* _Instruction_: Every line of the material is to be repeated exactly as it stands.

--- begin Supplied data ---

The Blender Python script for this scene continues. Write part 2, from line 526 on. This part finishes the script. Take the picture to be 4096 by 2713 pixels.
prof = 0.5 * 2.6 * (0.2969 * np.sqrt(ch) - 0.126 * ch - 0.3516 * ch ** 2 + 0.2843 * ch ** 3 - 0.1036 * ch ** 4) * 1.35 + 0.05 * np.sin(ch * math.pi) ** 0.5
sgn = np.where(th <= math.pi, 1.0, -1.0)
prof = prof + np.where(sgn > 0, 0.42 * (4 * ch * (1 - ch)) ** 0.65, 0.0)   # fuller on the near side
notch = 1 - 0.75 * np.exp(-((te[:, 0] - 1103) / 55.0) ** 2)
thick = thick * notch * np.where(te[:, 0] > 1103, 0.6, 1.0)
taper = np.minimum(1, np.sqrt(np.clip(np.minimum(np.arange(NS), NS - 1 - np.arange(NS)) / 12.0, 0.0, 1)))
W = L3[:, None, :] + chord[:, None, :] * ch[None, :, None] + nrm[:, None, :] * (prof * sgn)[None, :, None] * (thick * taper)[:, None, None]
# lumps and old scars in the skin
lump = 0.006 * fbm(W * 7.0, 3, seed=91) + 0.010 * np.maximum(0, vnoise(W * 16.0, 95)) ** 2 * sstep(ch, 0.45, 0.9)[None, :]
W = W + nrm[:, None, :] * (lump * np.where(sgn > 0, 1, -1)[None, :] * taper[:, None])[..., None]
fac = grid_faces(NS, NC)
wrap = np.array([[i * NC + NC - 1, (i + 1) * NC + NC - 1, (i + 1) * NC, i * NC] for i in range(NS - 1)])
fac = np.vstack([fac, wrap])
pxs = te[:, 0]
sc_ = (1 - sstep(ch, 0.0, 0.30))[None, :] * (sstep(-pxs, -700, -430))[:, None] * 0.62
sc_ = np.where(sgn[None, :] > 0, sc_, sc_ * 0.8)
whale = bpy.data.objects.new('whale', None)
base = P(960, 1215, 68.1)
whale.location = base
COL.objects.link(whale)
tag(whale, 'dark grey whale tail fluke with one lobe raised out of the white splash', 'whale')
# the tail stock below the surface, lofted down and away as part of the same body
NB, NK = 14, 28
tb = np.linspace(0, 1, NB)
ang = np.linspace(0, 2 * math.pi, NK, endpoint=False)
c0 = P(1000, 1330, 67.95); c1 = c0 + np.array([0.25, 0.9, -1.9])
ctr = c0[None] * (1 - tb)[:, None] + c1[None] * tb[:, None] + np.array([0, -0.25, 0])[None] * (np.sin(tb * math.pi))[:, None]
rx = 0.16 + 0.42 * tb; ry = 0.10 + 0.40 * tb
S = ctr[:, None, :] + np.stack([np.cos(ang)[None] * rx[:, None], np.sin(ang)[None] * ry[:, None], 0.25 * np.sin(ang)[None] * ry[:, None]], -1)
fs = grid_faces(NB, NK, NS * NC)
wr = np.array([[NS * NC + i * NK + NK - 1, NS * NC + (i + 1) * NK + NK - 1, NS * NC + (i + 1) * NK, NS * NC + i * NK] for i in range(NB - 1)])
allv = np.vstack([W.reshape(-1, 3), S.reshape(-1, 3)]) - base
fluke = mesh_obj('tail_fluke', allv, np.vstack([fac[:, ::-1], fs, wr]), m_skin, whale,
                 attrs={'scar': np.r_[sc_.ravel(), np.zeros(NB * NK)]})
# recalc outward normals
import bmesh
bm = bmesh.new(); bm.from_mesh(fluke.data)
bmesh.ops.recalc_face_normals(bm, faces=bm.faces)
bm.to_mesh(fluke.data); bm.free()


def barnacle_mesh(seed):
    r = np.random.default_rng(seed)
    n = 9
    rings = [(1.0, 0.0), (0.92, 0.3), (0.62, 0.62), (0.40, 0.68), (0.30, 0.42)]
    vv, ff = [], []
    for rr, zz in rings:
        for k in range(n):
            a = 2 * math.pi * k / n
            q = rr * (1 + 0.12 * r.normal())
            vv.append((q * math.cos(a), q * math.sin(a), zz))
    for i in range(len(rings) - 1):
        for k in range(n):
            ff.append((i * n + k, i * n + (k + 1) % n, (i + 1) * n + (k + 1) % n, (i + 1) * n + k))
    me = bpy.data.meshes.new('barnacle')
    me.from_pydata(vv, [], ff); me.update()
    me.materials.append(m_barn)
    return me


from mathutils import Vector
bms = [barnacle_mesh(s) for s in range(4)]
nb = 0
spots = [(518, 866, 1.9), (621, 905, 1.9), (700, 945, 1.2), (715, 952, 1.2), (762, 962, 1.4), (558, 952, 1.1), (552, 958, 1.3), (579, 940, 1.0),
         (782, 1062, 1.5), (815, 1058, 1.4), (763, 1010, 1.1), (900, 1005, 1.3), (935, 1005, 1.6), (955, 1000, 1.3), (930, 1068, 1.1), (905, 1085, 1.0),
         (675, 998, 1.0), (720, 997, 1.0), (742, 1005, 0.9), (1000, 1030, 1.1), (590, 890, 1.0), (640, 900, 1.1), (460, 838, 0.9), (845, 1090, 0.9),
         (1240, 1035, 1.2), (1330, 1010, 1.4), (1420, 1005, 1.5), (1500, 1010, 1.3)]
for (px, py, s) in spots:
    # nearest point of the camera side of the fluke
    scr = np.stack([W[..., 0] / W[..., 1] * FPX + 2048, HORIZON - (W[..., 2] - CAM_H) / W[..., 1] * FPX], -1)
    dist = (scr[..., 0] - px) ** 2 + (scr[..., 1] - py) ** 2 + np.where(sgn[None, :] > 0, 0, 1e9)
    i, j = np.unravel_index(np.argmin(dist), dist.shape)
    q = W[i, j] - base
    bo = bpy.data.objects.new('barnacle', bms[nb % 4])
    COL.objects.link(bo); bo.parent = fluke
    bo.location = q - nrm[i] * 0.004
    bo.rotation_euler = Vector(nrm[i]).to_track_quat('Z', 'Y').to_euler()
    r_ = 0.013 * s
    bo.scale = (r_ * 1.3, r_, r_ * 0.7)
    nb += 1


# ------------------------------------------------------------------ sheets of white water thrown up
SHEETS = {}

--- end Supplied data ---

* _Problem solution_:
The Blender Python script for this scene continues. Write part 2, from line 526 on. This part finishes the script. Take the picture to be 4096 by 2713 pixels.
prof = 0.5 * 2.6 * (0.2969 * np.sqrt(ch) - 0.126 * ch - 0.3516 * ch ** 2 + 0.2843 * ch ** 3 - 0.1036 * ch ** 4) * 1.35 + 0.05 * np.sin(ch * math.pi) ** 0.5
sgn = np.where(th <= math.pi, 1.0, -1.0)
prof = prof + np.where(sgn > 0, 0.42 * (4 * ch * (1 - ch)) ** 0.65, 0.0)   # fuller on the near side
notch = 1 - 0.75 * np.exp(-((te[:, 0] - 1103) / 55.0) ** 2)
thick = thick * notch * np.where(te[:, 0] > 1103, 0.6, 1.0)
taper = np.minimum(1, np.sqrt(np.clip(np.minimum(np.arange(NS), NS - 1 - np.arange(NS)) / 12.0, 0.0, 1)))
W = L3[:, None, :] + chord[:, None, :] * ch[None, :, None] + nrm[:, None, :] * (prof * sgn)[None, :, None] * (thick * taper)[:, None, None]
# lumps and old scars in the skin
lump = 0.006 * fbm(W * 7.0, 3, seed=91) + 0.010 * np.maximum(0, vnoise(W * 16.0, 95)) ** 2 * sstep(ch, 0.45, 0.9)[None, :]
W = W + nrm[:, None, :] * (lump * np.where(sgn > 0, 1, -1)[None, :] * taper[:, None])[..., None]
fac = grid_faces(NS, NC)
wrap = np.array([[i * NC + NC - 1, (i + 1) * NC + NC - 1, (i + 1) * NC, i * NC] for i in range(NS - 1)])
fac = np.vstack([fac, wrap])
pxs = te[:, 0]
sc_ = (1 - sstep(ch, 0.0, 0.30))[None, :] * (sstep(-pxs, -700, -430))[:, None] * 0.62
sc_ = np.where(sgn[None, :] > 0, sc_, sc_ * 0.8)
whale = bpy.data.objects.new('whale', None)
base = P(960, 1215, 68.1)
whale.location = base
COL.objects.link(whale)
tag(whale, 'dark grey whale tail fluke with one lobe raised out of the white splash', 'whale')
# the tail stock below the surface, lofted down and away as part of the same body
NB, NK = 14, 28
tb = np.linspace(0, 1, NB)
ang = np.linspace(0, 2 * math.pi, NK, endpoint=False)
c0 = P(1000, 1330, 67.95); c1 = c0 + np.array([0.25, 0.9, -1.9])
ctr = c0[None] * (1 - tb)[:, None] + c1[None] * tb[:, None] + np.array([0, -0.25, 0])[None] * (np.sin(tb * math.pi))[:, None]
rx = 0.16 + 0.42 * tb; ry = 0.10 + 0.40 * tb
S = ctr[:, None, :] + np.stack([np.cos(ang)[None] * rx[:, None], np.sin(ang)[None] * ry[:, None], 0.25 * np.sin(ang)[None] * ry[:, None]], -1)
fs = grid_faces(NB, NK, NS * NC)
wr = np.array([[NS * NC + i * NK + NK - 1, NS * NC + (i + 1) * NK + NK - 1, NS * NC + (i + 1) * NK, NS * NC + i * NK] for i in range(NB - 1)])
allv = np.vstack([W.reshape(-1, 3), S.reshape(-1, 3)]) - base
fluke = mesh_obj('tail_fluke', allv, np.vstack([fac[:, ::-1], fs, wr]), m_skin, whale,
                 attrs={'scar': np.r_[sc_.ravel(), np.zeros(NB * NK)]})
# recalc outward normals
import bmesh
bm = bmesh.new(); bm.from_mesh(fluke.data)
bmesh.ops.recalc_face_normals(bm, faces=bm.faces)
bm.to_mesh(fluke.data); bm.free()


def barnacle_mesh(seed):
    r = np.random.default_rng(seed)
    n = 9
    rings = [(1.0, 0.0), (0.92, 0.3), (0.62, 0.62), (0.40, 0.68), (0.30, 0.42)]
    vv, ff = [], []
    for rr, zz in rings:
        for k in range(n):
            a = 2 * math.pi * k / n
            q = rr * (1 + 0.12 * r.normal())
            vv.append((q * math.cos(a), q * math.sin(a), zz))
    for i in range(len(rings) - 1):
        for k in range(n):
            ff.append((i * n + k, i * n + (k + 1) % n, (i + 1) * n + (k + 1) % n, (i + 1) * n + k))
    me = bpy.data.meshes.new('barnacle')
    me.from_pydata(vv, [], ff); me.update()
    me.materials.append(m_barn)
    return me


from mathutils import Vector
bms = [barnacle_mesh(s) for s in range(4)]
nb = 0
spots = [(518, 866, 1.9), (621, 905, 1.9), (700, 945, 1.2), (715, 952, 1.2), (762, 962, 1.4), (558, 952, 1.1), (552, 958, 1.3), (579, 940, 1.0),
         (782, 1062, 1.5), (815, 1058, 1.4), (763, 1010, 1.1), (900, 1005, 1.3), (935, 1005, 1.6), (955, 1000, 1.3), (930, 1068, 1.1), (905, 1085, 1.0),
         (675, 998, 1.0), (720, 997, 1.0), (742, 1005, 0.9), (1000, 1030, 1.1), (590, 890, 1.0), (640, 900, 1.1), (460, 838, 0.9), (845, 1090, 0.9),
         (1240, 1035, 1.2), (1330, 1010, 1.4), (1420, 1005, 1.5), (1500, 1010, 1.3)]
for (px, py, s) in spots:
    # nearest point of the camera side of the fluke
    scr = np.stack([W[..., 0] / W[..., 1] * FPX + 2048, HORIZON - (W[..., 2] - CAM_H) / W[..., 1] * FPX], -1)
    dist = (scr[..., 0] - px) ** 2 + (scr[..., 1] - py) ** 2 + np.where(sgn[None, :] > 0, 0, 1e9)
    i, j = np.unravel_index(np.argmin(dist), dist.shape)
    q = W[i, j] - base
    bo = bpy.data.objects.new('barnacle', bms[nb % 4])
    COL.objects.link(bo); bo.parent = fluke
    bo.location = q - nrm[i] * 0.004
    bo.rotation_euler = Vector(nrm[i]).to_track_quat('Z', 'Y').to_euler()
    r_ = 0.013 * s
    bo.scale = (r_ * 1.3, r_, r_ * 0.7)
    nb += 1


# ------------------------------------------------------------------ sheets of white water thrown up
SHEETS = {}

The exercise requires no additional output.